Agradeci todo mundo, muita gente viu que fiquei chateado por não ter alcançado o número determinado. Depois que passei das 1500 eu realmente senti que era possível alcançar aquele numero todo, fiquei muito animado, acreditando na possibilidade do cotovelo parar de doer. Mas não rolou. Eu me despedia ali do desafio, com 2011 flexões concluídas.
Entrei para o banho e me senti muito bem, pensei até em voltar e retomar. Mas um homem tem que entender quando já deu, quando a história já perdeu o seu ponto.
Ressalvas
Eu tenho total e completa consciência de que um desafio como esse não agrega absolutamente nada ao meu ganho físico. Pelo contrário, passei horas e horas consumindo massa muscular, e criando micro lesões pesadas nos meus músculos. Passei uma semana inteira sem conseguir me exercitar. Corria em trotes lentos para ajudar na minha recuperação.
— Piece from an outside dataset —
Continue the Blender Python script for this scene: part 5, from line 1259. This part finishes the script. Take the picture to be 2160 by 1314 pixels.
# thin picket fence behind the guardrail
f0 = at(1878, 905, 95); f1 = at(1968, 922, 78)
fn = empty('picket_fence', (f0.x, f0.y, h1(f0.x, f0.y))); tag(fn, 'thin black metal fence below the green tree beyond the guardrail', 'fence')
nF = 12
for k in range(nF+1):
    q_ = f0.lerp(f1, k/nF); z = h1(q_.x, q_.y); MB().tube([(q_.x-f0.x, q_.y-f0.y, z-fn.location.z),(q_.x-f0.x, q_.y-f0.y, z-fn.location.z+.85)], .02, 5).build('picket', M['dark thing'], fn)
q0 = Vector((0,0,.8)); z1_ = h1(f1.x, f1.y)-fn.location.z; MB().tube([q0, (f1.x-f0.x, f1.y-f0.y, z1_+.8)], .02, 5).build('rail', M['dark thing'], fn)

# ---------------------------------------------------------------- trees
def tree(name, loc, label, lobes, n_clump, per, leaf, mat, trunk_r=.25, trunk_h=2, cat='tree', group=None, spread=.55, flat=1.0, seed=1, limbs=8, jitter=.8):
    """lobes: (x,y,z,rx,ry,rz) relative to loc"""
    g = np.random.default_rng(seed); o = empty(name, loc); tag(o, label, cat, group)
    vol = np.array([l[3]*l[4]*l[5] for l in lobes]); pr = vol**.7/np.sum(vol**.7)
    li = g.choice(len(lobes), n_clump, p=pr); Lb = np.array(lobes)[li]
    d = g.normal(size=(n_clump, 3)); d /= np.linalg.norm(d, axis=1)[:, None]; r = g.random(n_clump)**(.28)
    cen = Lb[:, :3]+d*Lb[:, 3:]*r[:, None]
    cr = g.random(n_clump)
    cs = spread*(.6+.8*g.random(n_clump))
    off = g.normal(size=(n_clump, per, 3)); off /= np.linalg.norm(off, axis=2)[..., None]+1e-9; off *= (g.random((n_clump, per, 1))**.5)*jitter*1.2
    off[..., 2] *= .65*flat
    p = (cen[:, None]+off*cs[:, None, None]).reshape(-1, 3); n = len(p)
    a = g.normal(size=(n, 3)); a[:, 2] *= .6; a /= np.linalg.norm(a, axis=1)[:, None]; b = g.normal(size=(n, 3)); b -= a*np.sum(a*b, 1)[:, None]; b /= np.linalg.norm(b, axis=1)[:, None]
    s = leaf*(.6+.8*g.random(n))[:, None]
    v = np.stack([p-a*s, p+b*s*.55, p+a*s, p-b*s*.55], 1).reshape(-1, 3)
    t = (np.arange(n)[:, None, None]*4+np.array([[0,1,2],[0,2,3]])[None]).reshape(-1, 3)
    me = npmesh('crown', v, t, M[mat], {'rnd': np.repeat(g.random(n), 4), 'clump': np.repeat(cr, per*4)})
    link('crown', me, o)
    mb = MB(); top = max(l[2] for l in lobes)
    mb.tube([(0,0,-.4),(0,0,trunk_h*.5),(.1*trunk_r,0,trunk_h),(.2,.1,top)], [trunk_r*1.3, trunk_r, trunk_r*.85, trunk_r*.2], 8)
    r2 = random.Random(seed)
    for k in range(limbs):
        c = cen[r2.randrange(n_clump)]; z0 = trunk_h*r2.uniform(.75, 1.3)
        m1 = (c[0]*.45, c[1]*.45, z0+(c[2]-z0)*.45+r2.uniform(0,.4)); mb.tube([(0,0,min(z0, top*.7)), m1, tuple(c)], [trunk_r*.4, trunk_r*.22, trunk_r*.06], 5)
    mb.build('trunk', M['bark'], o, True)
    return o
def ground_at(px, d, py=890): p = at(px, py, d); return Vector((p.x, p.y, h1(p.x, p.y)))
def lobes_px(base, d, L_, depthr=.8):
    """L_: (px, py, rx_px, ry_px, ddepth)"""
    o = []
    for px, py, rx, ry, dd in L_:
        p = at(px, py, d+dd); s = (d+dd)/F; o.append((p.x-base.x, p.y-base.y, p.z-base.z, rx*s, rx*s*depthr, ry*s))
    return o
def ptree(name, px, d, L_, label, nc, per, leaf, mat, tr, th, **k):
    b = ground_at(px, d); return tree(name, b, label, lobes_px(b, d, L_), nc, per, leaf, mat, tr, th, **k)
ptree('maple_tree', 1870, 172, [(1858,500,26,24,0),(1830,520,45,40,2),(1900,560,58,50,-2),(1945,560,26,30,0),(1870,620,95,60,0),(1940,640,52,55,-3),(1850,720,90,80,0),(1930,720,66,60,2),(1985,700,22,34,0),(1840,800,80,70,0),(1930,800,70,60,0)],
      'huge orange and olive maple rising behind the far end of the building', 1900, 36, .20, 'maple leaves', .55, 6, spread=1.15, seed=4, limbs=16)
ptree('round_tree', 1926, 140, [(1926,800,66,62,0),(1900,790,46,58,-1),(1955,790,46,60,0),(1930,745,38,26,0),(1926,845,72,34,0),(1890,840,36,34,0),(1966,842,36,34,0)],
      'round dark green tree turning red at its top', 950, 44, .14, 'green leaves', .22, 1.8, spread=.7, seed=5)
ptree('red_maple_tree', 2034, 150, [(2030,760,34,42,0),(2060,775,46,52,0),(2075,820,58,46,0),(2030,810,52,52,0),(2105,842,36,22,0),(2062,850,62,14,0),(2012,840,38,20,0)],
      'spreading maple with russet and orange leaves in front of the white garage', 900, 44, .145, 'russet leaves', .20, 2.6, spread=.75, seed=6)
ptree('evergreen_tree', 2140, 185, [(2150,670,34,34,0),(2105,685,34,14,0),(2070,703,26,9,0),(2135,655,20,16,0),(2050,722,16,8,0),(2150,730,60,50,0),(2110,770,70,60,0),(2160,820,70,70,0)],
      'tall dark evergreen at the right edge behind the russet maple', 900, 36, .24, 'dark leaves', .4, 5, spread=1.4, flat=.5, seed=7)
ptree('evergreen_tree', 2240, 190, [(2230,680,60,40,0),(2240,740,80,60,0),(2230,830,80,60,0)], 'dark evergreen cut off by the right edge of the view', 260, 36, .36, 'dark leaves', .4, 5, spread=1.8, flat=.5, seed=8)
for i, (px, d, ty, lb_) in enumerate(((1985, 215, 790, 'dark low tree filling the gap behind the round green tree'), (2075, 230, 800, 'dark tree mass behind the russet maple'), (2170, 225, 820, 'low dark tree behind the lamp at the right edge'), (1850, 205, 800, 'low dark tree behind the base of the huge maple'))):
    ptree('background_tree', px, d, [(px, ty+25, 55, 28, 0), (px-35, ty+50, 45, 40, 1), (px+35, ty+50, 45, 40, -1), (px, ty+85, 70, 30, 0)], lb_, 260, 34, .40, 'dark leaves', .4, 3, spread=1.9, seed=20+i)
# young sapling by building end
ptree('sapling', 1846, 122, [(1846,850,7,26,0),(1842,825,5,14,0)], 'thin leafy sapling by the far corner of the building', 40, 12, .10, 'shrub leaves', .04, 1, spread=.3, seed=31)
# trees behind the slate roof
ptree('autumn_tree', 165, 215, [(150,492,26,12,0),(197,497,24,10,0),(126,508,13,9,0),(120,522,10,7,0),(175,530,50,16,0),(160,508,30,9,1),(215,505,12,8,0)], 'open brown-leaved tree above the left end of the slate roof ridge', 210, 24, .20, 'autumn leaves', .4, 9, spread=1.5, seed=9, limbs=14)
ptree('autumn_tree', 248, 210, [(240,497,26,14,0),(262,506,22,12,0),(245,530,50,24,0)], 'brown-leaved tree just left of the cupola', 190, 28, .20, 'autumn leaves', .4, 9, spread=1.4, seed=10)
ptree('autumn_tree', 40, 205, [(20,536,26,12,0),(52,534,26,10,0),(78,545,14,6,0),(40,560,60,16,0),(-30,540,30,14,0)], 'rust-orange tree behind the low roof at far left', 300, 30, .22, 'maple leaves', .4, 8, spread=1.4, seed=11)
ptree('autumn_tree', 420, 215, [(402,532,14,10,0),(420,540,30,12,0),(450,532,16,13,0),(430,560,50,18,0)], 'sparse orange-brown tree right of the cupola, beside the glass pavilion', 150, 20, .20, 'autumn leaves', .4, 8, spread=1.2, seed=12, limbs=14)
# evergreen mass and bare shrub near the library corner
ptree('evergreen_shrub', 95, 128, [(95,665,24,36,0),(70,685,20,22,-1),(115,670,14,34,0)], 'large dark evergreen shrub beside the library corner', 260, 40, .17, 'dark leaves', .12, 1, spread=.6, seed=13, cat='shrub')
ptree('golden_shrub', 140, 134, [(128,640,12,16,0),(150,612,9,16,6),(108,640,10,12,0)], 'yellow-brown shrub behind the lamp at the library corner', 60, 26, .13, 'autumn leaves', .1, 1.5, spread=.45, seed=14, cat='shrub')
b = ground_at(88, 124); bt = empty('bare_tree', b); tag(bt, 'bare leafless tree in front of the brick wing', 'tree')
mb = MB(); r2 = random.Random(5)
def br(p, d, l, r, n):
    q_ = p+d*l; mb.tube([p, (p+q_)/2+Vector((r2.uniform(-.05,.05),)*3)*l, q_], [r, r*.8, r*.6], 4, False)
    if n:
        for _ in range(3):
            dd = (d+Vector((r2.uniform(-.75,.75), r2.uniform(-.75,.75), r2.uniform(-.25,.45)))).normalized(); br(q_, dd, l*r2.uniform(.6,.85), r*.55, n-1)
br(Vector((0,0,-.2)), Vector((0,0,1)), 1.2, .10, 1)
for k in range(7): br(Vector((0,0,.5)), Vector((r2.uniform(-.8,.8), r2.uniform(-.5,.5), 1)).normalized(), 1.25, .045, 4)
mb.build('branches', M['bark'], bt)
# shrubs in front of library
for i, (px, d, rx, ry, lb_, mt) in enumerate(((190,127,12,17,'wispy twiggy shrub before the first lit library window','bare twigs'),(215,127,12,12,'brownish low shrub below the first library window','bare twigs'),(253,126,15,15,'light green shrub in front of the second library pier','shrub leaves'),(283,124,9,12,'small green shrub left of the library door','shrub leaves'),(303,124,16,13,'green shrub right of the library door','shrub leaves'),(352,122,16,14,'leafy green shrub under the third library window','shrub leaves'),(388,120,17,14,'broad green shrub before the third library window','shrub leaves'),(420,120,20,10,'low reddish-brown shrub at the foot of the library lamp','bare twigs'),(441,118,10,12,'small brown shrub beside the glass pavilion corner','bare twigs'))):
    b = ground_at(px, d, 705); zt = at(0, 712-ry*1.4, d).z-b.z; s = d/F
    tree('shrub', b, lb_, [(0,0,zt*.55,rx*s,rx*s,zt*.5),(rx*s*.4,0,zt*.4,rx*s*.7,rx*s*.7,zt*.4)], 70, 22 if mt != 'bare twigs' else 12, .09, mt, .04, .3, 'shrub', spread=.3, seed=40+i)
Tive muita, mas muita sorte em não ter terminado com overtraining.
Essa experiência me acompanhou duramente por toda a semana seguinte, não me esqueci do desafio nem um segundo, lembrei cada momento, cada sensação, cada dor. A dor, física ou psicológica nos desperta um absoluto estado de introspecção, é quando podemos utilizar isso a nosso favor e entender mais sobre nós mesmos.
É importante ter em mente que podemos sonhar. Não apenas sonhar alto, mas sonhar com o impossível. Provavelmente se eu tivesse como meta as 2000 flexões, meu corpo teria me pregado uma peça antes, eu teria me convencido de que era impossível, e teria conseguido apenas 800 ou até menos. Quando nosso objetivo é acima de qualquer limite, fazemos tudo para chegar perto dele, e perdemos nossas limitações.
“Nem sempre um objetivo é para ser alcançado. Em geral, ele serve apenas como uma direção a seguir.”
Bruce Lee
Depois dessa, o que mais eu poderia falar?